One of the only ways orthodox Christians will have any relief from the woke mob in business is to set up businesses themselves, whether startups or traditional small companies or work as independent contractors. I myself work as an independent contractor, and while I recognize that it’s not the right fit for everyone, I have never in five years had to worry at work about being forced to say or do anything that makes me uncomfortable. There’s no reason that should change over the rest of my career.

Again, I recognize that some people either aren’t comfortable with the risks of entrepreneurship or are already deeply invested in a larger organization, and that’s fine and dandy. But big businesses are going to keep going woke, like it or not, so employees should know that ahead of time and prepare some alternatives. After all, isn’t advance preparation the whole point of BenOp, and now, Live Not By Lies?
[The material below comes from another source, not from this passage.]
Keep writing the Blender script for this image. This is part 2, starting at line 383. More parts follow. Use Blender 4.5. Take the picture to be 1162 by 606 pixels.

Anyway, Christian entrepreneurship seems like a point you could hammer home more strongly as part of blog posts like this evening’s.

Excellent point! Thank you.
Another reader, this one a lawyer:
In my opinion, a morality clause could never violate the Constitution. While the Constitution prevents governments from restricting free speech, it does not afford that protection to individuals vis-a-vis private employers. On the contrary, the Constitution does provide protections for private parties to contract. If you contract away your free speech rights through a morality clause, then there is really no protection for you. If I had to defend a case like that, I’d argue that it should be void as against public policy, which is a legal theory used to try to void certain contractual provisions. This doctrine of law might work, but I wouldn’t be too optimistic in putting up this defense. There might be another avenue to attack termination for certain speech if you can show the termination was discriminatory based upon being in a protected class. In the context we are talking about, you’d Likely need to show you were terminated for your religious beliefs. However, I’m also not very optimistic about this line of attack in the situation where someone have voluntarily entered into a contract with an expansive morality clause.
A couple of other thoughts. This will potentially only apply to a very small portion of the public, those who have employment contracts. Most people are at-will employees, with no contract. In my state, they can be fired for any reason or for no reason, so long as they are not a protected class.  So, someone subject to a narrowly drafted and well defined morality clause may have more protection than your run of the mill at-will employee. So, the lawyer you referenced is giving good general advice to anyone with an employment contract. My advice would be to do your best to negotiate a morality clause which is limited to specific classes of criminal acts.